[Source data]
****************************************

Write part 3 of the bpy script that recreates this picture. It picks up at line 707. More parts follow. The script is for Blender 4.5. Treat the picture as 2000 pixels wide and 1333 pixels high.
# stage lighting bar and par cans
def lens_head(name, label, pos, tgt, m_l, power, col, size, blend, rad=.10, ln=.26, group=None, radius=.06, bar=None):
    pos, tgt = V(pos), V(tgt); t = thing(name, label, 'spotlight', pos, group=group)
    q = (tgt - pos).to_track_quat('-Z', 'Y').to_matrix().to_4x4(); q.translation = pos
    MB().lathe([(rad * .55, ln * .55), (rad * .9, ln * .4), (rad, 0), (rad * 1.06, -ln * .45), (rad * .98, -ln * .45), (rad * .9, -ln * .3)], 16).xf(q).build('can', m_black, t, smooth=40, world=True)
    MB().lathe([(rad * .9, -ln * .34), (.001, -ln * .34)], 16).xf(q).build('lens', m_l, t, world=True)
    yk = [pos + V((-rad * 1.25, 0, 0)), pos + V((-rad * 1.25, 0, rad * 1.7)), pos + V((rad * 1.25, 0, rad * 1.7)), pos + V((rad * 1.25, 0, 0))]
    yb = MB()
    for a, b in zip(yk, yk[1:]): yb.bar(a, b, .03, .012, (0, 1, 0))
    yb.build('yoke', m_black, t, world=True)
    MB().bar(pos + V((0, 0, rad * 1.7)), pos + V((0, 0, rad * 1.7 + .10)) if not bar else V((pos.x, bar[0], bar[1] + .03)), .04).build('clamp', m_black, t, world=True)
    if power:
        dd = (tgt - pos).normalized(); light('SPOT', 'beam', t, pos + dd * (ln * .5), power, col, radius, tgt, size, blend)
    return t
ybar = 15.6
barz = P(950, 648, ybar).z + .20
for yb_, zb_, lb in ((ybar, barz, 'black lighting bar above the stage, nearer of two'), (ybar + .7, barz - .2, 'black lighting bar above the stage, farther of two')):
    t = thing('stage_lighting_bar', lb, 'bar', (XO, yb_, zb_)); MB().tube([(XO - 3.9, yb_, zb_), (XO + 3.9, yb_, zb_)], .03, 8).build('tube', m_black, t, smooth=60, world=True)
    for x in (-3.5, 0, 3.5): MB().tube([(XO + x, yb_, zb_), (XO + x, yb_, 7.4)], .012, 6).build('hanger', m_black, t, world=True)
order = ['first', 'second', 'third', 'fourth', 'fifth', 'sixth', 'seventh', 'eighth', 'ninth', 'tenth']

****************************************

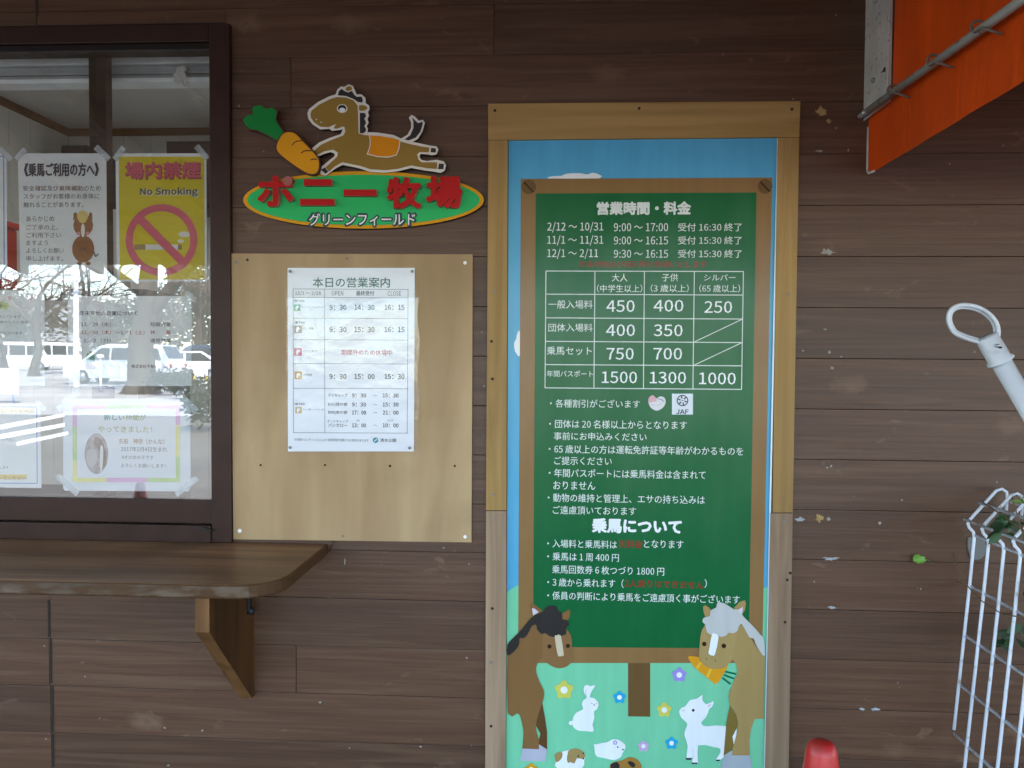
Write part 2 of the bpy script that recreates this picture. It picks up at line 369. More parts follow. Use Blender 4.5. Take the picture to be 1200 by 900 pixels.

****************************************

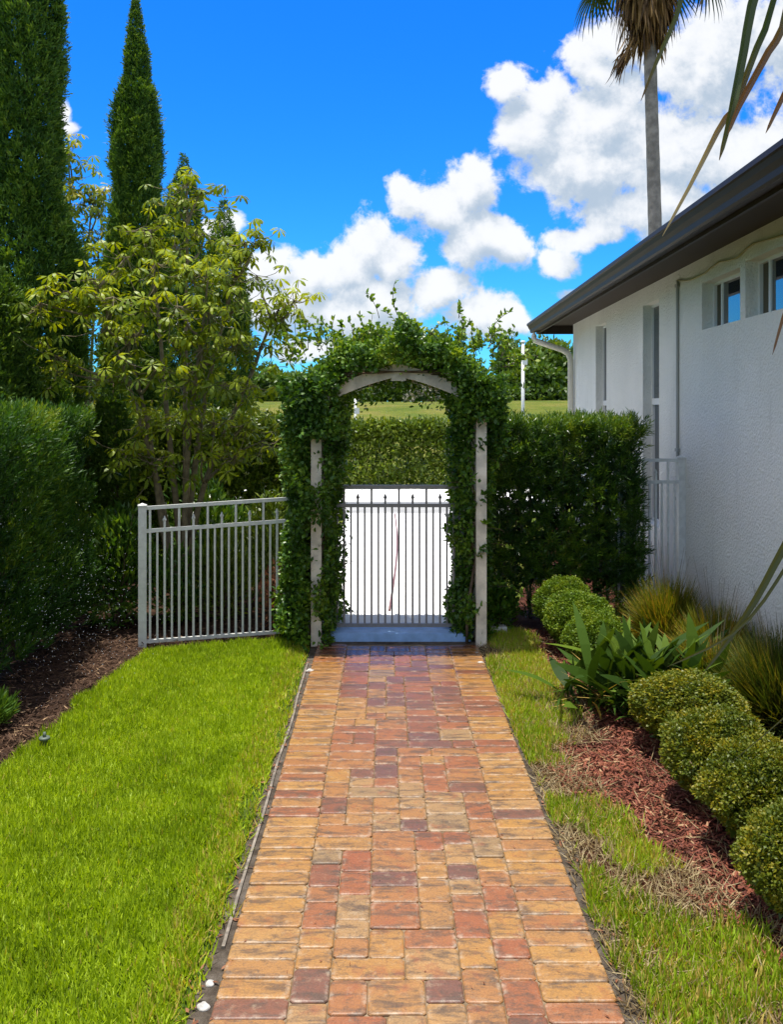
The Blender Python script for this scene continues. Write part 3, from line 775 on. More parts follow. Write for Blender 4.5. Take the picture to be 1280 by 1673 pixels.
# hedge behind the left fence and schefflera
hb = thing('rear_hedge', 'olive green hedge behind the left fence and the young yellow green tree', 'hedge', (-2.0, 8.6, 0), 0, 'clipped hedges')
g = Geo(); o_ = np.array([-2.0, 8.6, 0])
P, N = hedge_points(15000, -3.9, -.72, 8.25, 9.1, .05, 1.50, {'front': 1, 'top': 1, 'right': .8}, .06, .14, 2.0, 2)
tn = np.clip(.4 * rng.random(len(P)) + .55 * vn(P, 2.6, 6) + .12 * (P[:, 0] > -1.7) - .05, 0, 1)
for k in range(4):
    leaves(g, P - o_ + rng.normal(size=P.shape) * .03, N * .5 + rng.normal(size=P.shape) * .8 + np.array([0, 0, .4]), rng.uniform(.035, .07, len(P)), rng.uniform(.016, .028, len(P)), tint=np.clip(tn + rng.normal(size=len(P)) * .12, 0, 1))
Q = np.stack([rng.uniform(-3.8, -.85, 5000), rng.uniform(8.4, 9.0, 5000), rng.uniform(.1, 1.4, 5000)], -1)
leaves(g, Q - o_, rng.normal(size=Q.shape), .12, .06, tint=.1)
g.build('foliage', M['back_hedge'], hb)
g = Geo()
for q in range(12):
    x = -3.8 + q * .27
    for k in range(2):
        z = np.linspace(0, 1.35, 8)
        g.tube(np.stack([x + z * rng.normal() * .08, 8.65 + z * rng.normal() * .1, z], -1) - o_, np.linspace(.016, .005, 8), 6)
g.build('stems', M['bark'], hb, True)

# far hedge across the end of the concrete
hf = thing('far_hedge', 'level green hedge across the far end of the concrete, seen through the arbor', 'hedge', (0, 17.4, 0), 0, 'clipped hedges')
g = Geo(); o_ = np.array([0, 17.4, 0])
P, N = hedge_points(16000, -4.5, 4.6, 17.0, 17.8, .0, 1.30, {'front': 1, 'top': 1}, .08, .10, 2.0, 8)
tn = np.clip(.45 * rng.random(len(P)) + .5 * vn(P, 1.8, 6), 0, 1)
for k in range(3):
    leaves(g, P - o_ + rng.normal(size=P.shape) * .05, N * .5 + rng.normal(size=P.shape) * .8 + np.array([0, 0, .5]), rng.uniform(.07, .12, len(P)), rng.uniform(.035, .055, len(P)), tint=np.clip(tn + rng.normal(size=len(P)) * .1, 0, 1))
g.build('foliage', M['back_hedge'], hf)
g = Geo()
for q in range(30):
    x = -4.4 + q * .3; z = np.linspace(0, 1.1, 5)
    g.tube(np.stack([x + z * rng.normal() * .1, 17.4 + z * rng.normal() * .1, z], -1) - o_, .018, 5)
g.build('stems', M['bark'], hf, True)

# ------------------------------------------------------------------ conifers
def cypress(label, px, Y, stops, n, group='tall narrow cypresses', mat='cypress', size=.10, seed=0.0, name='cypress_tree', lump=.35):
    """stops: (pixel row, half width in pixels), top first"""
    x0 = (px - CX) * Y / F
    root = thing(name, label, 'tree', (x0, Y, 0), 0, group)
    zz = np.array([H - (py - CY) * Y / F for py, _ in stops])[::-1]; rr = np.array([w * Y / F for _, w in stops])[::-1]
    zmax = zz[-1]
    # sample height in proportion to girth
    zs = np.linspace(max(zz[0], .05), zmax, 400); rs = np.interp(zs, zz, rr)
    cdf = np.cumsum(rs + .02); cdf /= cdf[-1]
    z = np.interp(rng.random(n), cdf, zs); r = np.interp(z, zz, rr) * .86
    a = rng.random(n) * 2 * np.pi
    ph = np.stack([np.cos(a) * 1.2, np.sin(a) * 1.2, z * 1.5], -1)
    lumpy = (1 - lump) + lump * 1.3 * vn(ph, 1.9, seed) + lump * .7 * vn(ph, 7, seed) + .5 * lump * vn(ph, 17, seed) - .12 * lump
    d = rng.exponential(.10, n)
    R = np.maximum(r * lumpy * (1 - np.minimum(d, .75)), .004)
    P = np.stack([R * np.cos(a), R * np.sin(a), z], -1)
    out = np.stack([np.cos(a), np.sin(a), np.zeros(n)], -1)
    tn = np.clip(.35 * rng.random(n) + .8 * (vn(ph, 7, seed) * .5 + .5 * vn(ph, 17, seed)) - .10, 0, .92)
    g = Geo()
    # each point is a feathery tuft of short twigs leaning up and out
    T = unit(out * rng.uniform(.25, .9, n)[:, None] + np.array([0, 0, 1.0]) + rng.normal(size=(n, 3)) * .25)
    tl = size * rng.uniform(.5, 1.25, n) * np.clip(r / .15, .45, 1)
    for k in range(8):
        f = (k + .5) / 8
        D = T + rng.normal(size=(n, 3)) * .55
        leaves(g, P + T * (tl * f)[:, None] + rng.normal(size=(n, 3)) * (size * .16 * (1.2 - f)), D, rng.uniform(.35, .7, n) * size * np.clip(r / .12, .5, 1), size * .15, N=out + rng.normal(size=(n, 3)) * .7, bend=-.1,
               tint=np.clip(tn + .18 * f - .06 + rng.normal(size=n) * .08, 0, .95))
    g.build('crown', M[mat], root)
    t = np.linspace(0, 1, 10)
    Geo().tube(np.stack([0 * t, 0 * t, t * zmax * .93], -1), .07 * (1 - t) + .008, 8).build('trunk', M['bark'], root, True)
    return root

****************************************

[What to do] Copy every line above that holds the word "Take".

[Output of the exercise]
Write part 2 of the bpy script that recreates this picture. It picks up at line 369. More parts follow. Use Blender 4.5. Take the picture to be 1200 by 900 pixels.
The Blender Python script for this scene continues. Write part 3, from line 775 on. More parts follow. Write for Blender 4.5. Take the picture to be 1280 by 1673 pixels.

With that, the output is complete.